A gota d’água teria sido a construção de “pirâmides
faraônicas” chamadas de estádios de futebol. Como de costume, o que deveria
custar “um”, multiplicou-se por três com desvios astronômicos de verbas
públicas, falcatruas, superfaturamentos, fraudes, corrupções. O aumento de
passagens apenas foi o estopim para que
o gigante acordasse. Agora a multidão, apesar de um tanto desnorteada, começou
a rugir nas ruas, se rebelar e
manifestar (com cruel selvageria de alguns).
Talvez a cegueira da maioria seja irreversível. Ou fingem
que não querem ver nem ouvir. O que falta, afinal, acontecer ainda? O pavio
está ardendo e é bastante curto.
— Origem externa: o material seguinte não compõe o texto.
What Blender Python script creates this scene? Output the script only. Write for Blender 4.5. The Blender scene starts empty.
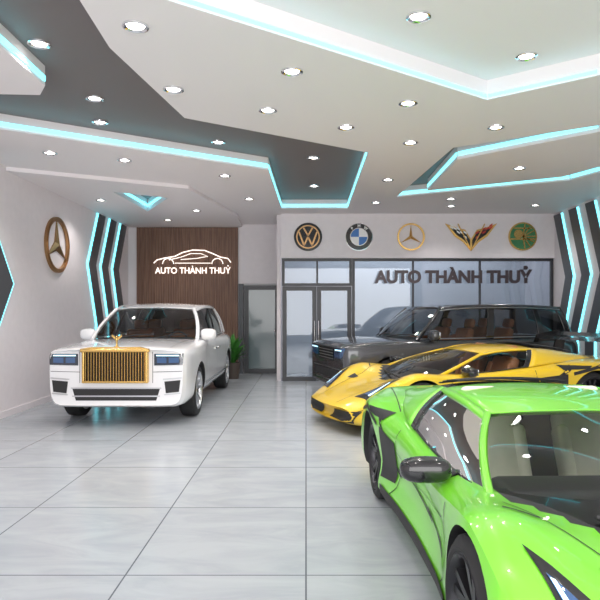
import bpy, bmesh, math, random
from mathutils import Vector, Matrix
from mathutils.bvhtree import BVHTree
random.seed(4)
SC = bpy.context.scene
COL = SC.collection
try:
    SC.view_settings.view_transform = 'Standard'
except Exception:
    pass

# ------------------------------------------------------------ materials
def mat(name, col, rough=0.5, metal=0.0, coat=0.0, emis=None, es=0.0, noise=0.0, nscale=8.0, spec=None):
    m = bpy.data.materials.new(name); m.use_nodes = True
    nt = m.node_tree; b = nt.nodes['Principled BSDF']
    b.inputs['Base Color'].default_value = (*col, 1)
    b.inputs['Roughness'].default_value = rough
    b.inputs['Metallic'].default_value = metal
    b.inputs['Coat Weight'].default_value = coat
    b.inputs['Coat Roughness'].default_value = 0.03
    if spec is not None: b.inputs['Specular IOR Level'].default_value = spec
    if emis:
        b.inputs['Emission Color'].default_value = (*emis, 1)
        b.inputs['Emission Strength'].default_value = es
    if noise > 0:
        n = nt.nodes.new('ShaderNodeTexNoise'); n.inputs['Scale'].default_value = nscale
        n.inputs['Detail'].default_value = 5
        tc = nt.nodes.new('ShaderNodeTexCoord')
        nt.links.new(tc.outputs['Object'], n.inputs['Vector'])
        r = nt.nodes.new('ShaderNodeValToRGB')
        r.color_ramp.elements[0].position = .3; r.color_ramp.elements[1].position = .7
        r.color_ramp.elements[0].color = (*[c*(1-noise) for c in col], 1)
        r.color_ramp.elements[1].color = (*[min(1, c*(1+noise)) for c in col], 1)
        nt.links.new(n.outputs['Fac'], r.inputs['Fac'])
        nt.links.new(r.outputs['Color'], b.inputs['Base Color'])
    return m

def glassmat(name, tint, ior=1.5, refl=(1, 1, 1)):
    m = bpy.data.materials.new(name); m.use_nodes = True
    nt = m.node_tree; nt.nodes.clear()
    o = nt.nodes.new('ShaderNodeOutputMaterial')
    t = nt.nodes.new('ShaderNodeBsdfTransparent'); t.inputs[0].default_value = (*tint, 1)
    g = nt.nodes.new('ShaderNodeBsdfGlossy'); g.inputs['Roughness'].default_value = 0.0
    g.inputs[0].default_value = (*refl, 1)
    f = nt.nodes.new('ShaderNodeFresnel'); f.inputs['IOR'].default_value = ior
    x = nt.nodes.new('ShaderNodeMixShader')
    nt.links.new(f.outputs[0], x.inputs[0]); nt.links.new(t.outputs[0], x.inputs[1])
    nt.links.new(g.outputs[0], x.inputs[2]); nt.links.new(x.outputs[0], o.inputs[0])
    return m

M = {}
M['white_wall'] = mat('white_wall_paint', (.80, .75, .77), .55, noise=.02)
M['back_wall'] = mat('back_wall_paint', (.78, .77, .79), .5)
M['ceil'] = mat('ceiling_white', (.84, .785, .80), .6)
M['ceil_dark'] = mat('ceiling_dark_grey', (.17, .14, .14), .5)
M['dark_panel'] = mat('dark_wall_panel', (.075, .08, .09), .4)
M['led'] = mat('cyan_led', (.2, .9, 1), .5, emis=(.20, .86, 1.0), es=2.1)
M['lamp'] = mat('lamp_emitter', (1, 1, 1), .5, emis=(1, .97, .92), es=8)
M['chrome'] = mat('chrome', (.8, .8, .82), .08, 1)
M['silver'] = mat('brushed_silver', (.55, .56, .58), .28, 1)
M['gold'] = mat('gold_metal', (.72, .47, .16), .25, 1)
M['bronze'] = mat('bronze_metal', (.42, .25, .12), .3, 1)
M['black'] = mat('black_gloss', (.012, .012, .014), .18, coat=.5)
M['matblack'] = mat('black_matte', (.02, .02, .022), .6)
M['frame'] = mat('dark_frame', (.03, .033, .04), .35)
M['tire'] = mat('tire_rubber', (.018, .018, .019), .7, noise=.1, nscale=40)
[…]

A esperança é que tudo isso não passe
novamente apenas de “um fogo de palha”. O temor de usarem novamente o famoso
“pão e circo” ainda existe, pois a aposta é sempre na memória curta da maioria.
Embalados na cantilena de algumas promessas e discursos, corremos o risco de
pegar no sono outra vez.
A hora de acordar será que finalmente chegou?